Aden’den bir ırmak doğuyor, bahçeyi sulayıp orada dört kola ayrılıyordu. İlk ırmağın adı Pişon’dur. Altın kaynakları olan Havila sınırları boyunca akar. İkinci ırmağın adı Gihon’dur, Kûş sınırları boyunca akar. Üçüncü ırmağın adı Dicle’dir, Asur’un doğusundan akar. Dördüncü ırmak ise Fırat’tır. Tanrı, Aden bahçesine bakması, onu işlemesi için Âdem’i oraya koydu. Ona, “Bahçede istediğin ağacın meyvesini yiyebilirsin” diye buyurdu, “Ama iyiyle kötüyü bilme ağacından yeme. Çünkü ondan yediğin gün kesinlikle ölürsün.”

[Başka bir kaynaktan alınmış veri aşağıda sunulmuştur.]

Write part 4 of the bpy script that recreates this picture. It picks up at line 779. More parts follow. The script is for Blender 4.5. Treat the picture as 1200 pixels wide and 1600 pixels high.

Sonra, “Âdem’in yalnız kalması iyi değil” dedi, “Ona uygun bir yardımcı yaratacağım.” Allah, Âdem’e derin bir uyku verdi. Âdem uyurken, Tanrı onun kaburga kemiklerinden birini alıp yerini etle kapadı. Âdem’den aldığı kaburga kemiğinden bir kadın yaratarak onu Âdem’e getirdi. Âdem, “İşte, bu benim kemiklerimden alınmış kemik, etimden alınmış ettir” dedi, “Ona ‘Kadın’ denilecek, çünkü o adamdan alındı.”

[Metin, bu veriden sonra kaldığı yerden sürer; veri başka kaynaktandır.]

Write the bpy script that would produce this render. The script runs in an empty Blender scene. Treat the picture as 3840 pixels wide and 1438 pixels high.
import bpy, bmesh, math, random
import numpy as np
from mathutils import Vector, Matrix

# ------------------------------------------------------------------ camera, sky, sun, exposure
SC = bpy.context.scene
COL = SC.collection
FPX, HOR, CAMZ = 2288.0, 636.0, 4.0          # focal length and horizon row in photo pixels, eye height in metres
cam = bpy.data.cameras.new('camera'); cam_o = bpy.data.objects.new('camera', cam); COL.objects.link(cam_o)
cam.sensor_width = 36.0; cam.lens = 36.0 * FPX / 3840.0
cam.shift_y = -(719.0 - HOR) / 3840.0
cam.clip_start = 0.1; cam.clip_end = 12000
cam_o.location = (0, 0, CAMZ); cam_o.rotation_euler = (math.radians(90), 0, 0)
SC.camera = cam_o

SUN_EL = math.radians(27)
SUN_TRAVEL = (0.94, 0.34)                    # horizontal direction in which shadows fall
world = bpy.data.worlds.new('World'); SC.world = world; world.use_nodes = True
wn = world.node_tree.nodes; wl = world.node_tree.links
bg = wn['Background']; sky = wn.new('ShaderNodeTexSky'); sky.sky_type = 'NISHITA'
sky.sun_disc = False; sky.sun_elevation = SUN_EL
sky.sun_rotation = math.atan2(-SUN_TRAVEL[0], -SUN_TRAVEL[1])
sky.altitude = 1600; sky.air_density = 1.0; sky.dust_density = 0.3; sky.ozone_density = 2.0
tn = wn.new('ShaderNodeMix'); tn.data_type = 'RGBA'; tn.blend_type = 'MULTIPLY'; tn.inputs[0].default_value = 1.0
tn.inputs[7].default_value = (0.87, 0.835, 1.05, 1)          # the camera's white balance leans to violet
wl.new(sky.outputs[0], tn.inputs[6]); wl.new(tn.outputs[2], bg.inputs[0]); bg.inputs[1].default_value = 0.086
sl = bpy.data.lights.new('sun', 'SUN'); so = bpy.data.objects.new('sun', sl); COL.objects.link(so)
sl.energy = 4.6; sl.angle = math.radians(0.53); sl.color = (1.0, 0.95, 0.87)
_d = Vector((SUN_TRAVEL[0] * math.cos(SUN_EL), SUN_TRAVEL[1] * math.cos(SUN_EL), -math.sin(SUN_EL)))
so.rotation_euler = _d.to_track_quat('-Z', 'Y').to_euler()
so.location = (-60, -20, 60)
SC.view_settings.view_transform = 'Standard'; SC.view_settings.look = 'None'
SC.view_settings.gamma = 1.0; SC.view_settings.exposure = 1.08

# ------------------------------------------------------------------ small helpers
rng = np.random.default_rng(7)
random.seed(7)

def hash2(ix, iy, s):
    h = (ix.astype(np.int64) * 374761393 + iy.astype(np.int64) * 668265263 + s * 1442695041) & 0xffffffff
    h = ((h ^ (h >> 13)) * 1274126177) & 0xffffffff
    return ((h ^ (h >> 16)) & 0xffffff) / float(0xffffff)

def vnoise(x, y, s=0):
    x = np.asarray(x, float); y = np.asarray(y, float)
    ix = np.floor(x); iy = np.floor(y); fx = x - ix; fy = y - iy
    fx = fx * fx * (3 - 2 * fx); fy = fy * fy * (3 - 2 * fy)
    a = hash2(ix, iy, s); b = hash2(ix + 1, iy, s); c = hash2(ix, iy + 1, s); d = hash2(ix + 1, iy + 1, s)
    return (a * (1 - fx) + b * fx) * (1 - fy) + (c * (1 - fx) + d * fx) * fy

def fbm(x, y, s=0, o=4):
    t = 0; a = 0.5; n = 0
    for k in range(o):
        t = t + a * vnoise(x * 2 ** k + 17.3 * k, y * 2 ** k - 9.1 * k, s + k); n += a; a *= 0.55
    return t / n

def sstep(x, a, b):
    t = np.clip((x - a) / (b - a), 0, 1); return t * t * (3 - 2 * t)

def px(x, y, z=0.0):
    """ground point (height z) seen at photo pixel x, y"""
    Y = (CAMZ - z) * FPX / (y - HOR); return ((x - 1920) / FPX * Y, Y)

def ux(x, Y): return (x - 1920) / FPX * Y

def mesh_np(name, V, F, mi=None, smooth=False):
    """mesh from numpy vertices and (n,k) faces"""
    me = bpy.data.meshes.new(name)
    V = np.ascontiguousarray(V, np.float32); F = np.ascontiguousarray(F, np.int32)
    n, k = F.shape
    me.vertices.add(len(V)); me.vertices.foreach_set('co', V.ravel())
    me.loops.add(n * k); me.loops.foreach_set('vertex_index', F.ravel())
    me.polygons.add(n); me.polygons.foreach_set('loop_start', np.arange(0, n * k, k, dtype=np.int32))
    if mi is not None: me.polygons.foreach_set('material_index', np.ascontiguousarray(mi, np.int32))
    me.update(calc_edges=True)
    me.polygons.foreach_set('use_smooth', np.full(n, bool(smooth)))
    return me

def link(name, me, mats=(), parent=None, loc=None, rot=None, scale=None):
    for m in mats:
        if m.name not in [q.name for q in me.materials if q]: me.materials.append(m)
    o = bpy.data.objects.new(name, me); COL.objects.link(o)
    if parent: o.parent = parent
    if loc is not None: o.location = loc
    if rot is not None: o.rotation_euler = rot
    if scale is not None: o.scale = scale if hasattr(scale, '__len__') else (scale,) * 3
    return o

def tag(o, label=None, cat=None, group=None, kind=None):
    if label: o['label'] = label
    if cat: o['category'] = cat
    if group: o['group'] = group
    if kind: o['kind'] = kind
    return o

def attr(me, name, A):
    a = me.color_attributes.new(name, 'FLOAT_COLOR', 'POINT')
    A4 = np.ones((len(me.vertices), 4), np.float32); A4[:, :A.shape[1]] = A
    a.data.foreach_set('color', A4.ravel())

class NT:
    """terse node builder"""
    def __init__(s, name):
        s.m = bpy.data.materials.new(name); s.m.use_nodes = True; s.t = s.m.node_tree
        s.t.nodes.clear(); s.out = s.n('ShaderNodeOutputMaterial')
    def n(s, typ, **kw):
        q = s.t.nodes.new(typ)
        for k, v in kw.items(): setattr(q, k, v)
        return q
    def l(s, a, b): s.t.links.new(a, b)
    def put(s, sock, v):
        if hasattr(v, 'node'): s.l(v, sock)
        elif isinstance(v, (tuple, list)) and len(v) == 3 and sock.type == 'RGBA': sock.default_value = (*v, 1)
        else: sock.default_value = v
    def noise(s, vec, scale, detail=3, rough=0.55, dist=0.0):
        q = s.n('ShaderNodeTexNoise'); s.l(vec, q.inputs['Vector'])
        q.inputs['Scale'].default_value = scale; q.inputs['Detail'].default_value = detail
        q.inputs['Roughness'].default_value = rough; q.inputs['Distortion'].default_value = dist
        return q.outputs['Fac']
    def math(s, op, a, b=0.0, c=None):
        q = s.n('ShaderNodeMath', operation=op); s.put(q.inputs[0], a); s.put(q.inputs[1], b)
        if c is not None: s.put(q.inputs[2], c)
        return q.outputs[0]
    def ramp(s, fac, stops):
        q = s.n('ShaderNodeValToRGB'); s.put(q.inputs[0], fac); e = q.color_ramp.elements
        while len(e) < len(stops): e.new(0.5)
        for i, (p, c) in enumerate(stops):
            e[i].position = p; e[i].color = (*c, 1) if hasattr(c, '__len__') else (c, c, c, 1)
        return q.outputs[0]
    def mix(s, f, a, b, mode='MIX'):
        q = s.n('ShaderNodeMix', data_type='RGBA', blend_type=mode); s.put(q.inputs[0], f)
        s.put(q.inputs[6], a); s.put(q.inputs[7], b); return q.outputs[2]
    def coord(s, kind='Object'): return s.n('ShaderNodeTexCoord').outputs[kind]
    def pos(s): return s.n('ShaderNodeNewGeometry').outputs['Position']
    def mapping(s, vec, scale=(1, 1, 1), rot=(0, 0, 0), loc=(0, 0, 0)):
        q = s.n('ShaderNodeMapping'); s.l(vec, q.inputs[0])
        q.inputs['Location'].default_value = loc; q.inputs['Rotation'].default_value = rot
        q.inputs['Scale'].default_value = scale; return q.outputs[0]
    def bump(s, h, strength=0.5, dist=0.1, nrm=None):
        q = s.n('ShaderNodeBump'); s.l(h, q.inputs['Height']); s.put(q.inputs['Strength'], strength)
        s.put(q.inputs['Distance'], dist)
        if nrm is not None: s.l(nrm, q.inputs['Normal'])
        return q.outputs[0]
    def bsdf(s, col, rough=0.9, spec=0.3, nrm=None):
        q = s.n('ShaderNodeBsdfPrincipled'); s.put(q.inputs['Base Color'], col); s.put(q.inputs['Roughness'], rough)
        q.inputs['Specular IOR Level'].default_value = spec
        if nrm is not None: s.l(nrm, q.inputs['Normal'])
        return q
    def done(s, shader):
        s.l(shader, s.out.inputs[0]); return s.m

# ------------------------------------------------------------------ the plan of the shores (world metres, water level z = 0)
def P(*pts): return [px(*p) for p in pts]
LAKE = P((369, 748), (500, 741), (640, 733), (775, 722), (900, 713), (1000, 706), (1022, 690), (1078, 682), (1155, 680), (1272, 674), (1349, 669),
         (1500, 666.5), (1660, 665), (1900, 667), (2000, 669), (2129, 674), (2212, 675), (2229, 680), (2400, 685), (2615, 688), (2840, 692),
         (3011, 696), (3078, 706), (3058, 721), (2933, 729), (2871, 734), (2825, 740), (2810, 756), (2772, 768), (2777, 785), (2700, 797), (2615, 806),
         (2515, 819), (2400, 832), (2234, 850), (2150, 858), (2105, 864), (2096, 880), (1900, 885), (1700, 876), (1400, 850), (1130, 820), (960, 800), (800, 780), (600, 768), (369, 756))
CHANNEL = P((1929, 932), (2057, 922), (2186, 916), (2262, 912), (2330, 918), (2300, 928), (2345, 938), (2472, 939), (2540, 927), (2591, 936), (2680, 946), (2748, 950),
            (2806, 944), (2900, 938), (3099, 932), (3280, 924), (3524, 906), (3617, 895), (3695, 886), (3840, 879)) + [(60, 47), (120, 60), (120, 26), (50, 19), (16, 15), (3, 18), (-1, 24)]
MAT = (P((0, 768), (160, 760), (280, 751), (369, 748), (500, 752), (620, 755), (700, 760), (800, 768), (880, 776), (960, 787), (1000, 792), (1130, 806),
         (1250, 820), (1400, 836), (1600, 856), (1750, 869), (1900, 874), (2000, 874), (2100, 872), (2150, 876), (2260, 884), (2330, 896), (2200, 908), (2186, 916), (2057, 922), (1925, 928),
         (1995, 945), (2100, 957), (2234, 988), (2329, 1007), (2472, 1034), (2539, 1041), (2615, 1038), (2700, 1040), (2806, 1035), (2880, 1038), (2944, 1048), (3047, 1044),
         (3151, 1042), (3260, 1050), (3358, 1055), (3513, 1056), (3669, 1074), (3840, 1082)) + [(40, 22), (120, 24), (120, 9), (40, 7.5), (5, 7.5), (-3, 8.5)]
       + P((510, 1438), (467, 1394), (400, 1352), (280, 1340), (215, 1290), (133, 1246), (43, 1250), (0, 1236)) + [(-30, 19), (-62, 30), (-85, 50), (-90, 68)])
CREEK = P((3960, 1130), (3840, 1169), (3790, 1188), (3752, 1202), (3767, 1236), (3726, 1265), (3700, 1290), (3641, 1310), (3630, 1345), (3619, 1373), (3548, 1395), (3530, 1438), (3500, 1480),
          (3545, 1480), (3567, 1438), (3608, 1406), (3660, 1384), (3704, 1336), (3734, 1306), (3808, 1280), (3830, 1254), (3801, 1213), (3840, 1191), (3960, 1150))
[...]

"Adem soyunun öyküsü: Tanrı insanı yarattığında onu kendine benzer kıldı. Onları erkek ve dişi olarak yarattı. Yaratıldıkları gün onlara "İnsan" adını verdi. ... Adem toplam 930 yıl yaşadıktan sonra öldü."

Hristiyanlıkta Âdem
Âdem kıssası Eski Ahit'in Tekvin (Yaratılış) bölümünde anlatılır. Hristiyanlıkta Âdem'in cennette işlediği o ilk günah, büyük bir öneme sahiptir. Hristiyan inanışına göre Âdem'in günahı tüm insanlığa geçmiştir ve İsa, bu günahı kaldırmak için gelen 'Tanrı Kuzusu'dur, kendisini bu günah için feda etmiştir.

İslam'da Âdem
Müslümanlar, Âdem'in yaratılmış ilk insan ve ilk peygamber olduğuna inanırlar. İnanışa göre Allah onu Rahman suretinde yaratmış ve ona kendi ruhundan üflemiştir. Tevrat veya Yahudi kaynaklarına göre Âdem’in 1000 veya 2000 yıl yaşadığı kabul edilir. Hadislerle İslama girmiştir. Âdem'den İslam dîninin kutsal kitabı Kuran'da sekiz sûrede bahsedilir. Kur'an dışı anlatımlarda kıssa, mitolojik bir hâle sokulmuştur. Buhari ve Müslim gibi güvenilen hadis kaynaklarına göre Âdem'in boyu 60 ziradır (yaklaşık 35-48 metre).

İslam'da Âdem'in topraktan yaratıldığına, Allah'ın ona diğer varlıklara öğretmediği isim koymayı, manalarını bulmayı öğrettiğine inanılır. Allah, meleklerin ona karşı secde etmesini istemiş, fakat iblis kibrinden ötürü ona secde etmemiştir. iblis bu yüzden cennetten kovulur. Kur'an'da Kehf Suresi'nin 50. ayetinde iblis'in melek değil cin olduğu ifade edilir.

Kuran'da Âdem ile eşinin aynı nefisden yaratıldığı ifade edilir. Âdem ve Havva cennette Allah'ın kendilerine yaklaşmalarını yasakladığı yasaklanmış bir ağaçtan İblis'in onlara yalan söyleyerek kandırmasıyla meyve yerler. Bunun üzerine cennetten kovulurlar. Yaşamakta oldukları Adn (Tevrat’ta Aden) cennetinden Âdem Serendip adasına (Srilanka), Havva ise Etiyopya’ya indirilir. Daha sonra Mekke'de Arafat dağında buluşurlar.

Bu kıssa, Kur'an'da detaylı bir biçimde geçmekte ve İslam kültüründe önemli bir yer kapsamaktadır. Müslümanlara, cennetten çıkış kıssasına inanmak -Kur'an'da geçtiğinden ötürü- farzdır.